Burung-burung ini bermigrasi dari Rusia sejak bulan Oktober karena disana telah mulai musim dingin, untuk bertelur, menetaskan dan membesarkan anak-anaknya sampai dapat terbang sendiri. Lalu kembali kesana saat musim dingin berakhir.

Puas mengamati burung, speed boat kami bergulir pulang ke Sungsang. Sesampainya di Sungsang kami mampir ke rumah Deni. Kami masih punya sedikit waktu beristirahat sebelum speed boat menjemput kami pukul satu siang. Waktu ini dimanfaatkan kak Yudhy untuk cari oleh-oleh. Apa mau dikata, tidak semua yang kami cari kami dapatkan. Ikan asin kakap dan udang satang adalah beberapa buruan yang gagal kami dapatkan.

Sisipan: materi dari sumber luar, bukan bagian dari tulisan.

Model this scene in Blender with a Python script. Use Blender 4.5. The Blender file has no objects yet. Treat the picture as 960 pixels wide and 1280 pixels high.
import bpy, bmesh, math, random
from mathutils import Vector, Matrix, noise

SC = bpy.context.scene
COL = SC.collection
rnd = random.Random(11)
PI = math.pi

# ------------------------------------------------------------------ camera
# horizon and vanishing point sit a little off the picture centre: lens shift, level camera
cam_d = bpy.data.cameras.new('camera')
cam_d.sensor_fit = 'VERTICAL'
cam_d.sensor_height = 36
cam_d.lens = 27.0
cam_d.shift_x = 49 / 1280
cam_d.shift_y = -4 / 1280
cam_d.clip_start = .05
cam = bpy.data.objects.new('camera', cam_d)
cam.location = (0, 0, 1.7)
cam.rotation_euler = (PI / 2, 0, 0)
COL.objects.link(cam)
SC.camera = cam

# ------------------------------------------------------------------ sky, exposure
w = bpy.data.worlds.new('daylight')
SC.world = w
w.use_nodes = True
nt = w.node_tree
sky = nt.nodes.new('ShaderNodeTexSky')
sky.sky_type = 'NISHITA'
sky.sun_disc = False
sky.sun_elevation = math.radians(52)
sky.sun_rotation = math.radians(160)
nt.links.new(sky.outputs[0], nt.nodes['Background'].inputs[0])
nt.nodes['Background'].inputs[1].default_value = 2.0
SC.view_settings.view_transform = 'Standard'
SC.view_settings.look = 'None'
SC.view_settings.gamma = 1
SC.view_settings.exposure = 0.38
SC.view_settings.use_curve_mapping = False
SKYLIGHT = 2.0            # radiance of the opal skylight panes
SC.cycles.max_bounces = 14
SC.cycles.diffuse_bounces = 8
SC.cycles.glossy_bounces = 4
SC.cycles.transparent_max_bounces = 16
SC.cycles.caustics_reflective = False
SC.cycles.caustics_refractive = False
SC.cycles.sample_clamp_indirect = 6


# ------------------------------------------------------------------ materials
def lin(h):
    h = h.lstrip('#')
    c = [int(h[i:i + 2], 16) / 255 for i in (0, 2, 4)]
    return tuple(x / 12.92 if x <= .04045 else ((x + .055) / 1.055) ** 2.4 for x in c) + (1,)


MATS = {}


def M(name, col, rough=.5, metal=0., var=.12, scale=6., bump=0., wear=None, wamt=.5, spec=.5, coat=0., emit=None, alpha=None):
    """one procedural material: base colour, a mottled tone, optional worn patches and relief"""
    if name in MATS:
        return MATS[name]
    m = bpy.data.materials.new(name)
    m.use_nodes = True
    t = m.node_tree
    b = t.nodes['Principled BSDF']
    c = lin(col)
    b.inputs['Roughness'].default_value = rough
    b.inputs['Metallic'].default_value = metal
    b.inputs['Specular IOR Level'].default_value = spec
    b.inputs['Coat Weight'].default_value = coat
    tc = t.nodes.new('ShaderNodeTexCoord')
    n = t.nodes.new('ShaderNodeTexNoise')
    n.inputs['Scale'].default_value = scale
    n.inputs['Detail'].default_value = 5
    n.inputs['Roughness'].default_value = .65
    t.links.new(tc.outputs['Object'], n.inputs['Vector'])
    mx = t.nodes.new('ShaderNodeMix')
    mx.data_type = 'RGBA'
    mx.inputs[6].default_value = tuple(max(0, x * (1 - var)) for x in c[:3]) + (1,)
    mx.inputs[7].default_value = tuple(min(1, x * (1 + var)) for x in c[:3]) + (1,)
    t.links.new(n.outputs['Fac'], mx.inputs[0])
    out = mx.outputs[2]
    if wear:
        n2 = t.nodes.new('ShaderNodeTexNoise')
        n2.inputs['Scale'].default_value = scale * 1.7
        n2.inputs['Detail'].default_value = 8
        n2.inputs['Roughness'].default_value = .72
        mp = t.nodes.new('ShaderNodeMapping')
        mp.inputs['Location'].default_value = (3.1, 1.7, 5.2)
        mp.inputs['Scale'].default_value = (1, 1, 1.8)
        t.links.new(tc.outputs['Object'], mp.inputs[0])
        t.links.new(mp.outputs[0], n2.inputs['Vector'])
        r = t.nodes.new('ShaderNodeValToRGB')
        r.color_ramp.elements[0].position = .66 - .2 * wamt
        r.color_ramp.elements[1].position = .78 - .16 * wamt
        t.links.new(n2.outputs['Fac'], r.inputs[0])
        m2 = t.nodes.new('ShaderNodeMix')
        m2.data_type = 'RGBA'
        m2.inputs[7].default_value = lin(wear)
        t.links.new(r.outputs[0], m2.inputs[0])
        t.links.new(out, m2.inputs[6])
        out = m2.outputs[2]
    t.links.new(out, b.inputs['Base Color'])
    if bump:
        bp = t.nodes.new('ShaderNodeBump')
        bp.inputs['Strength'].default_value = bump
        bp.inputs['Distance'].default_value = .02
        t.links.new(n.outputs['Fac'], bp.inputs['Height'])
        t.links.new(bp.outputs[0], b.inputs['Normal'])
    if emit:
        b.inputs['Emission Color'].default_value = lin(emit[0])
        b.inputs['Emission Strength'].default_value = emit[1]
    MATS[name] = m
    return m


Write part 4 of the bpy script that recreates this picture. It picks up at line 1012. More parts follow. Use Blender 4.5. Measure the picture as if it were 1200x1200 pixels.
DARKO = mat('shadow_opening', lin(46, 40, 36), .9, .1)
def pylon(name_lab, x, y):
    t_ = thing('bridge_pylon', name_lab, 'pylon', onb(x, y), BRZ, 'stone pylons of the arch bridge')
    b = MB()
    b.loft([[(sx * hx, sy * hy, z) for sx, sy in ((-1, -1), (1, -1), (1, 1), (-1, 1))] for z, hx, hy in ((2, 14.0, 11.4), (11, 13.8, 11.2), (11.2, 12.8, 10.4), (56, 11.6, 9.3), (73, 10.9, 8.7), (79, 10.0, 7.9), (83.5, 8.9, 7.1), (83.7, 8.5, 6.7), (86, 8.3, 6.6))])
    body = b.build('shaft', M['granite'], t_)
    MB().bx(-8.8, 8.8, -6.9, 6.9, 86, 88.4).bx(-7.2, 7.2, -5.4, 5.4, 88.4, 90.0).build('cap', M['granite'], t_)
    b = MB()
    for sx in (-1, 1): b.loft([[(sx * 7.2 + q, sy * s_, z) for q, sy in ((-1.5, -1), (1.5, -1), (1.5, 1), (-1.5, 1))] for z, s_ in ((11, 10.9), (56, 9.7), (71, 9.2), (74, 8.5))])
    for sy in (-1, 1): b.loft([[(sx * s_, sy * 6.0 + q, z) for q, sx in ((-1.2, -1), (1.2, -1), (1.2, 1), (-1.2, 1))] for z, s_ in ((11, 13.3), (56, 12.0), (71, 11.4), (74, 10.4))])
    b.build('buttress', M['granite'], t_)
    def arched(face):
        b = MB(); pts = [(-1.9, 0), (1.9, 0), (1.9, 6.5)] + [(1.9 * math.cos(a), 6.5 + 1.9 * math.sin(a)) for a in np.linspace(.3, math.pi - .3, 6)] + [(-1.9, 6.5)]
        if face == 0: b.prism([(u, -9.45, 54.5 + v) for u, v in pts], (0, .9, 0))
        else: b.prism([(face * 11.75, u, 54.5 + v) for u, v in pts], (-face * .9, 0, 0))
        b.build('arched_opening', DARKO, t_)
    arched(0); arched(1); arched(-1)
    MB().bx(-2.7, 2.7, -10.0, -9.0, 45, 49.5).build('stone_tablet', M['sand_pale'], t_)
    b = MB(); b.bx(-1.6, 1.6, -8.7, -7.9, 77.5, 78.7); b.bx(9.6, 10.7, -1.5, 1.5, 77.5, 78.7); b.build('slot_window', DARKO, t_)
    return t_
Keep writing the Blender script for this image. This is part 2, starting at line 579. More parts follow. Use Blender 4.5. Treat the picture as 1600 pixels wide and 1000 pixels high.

Menjelang jam makan siang, serombongan hidangan menyerbu ruang tamu (kali ini saya tidak minta tolong…he he he). Tiga piring sop cumi-cumi, tiga piring kepiting goreng, dua ekor ikan yang saya tidak tahu namanya masih ditambah lagi dengan tempe goreng dihidangkan bersama sebakul nasi. Dasar tak tahu malu, semua hidangan ini tandas oleh kami. Perut kami kencang, ikat pinggang dikendurkan (huff…fiuuhhh), dan keringat mengalir.

***

Kami sampai di Palembang sekitar pukul setengah empat sore. Sial, kemacetan yang dihasilkan karena SBY berkampanye masih kami rasakan, terutama oleh saya. Tiba di mabes, istirahat lagi sebentar lalu bubar jalan. Pulang ke rumah masing-masing.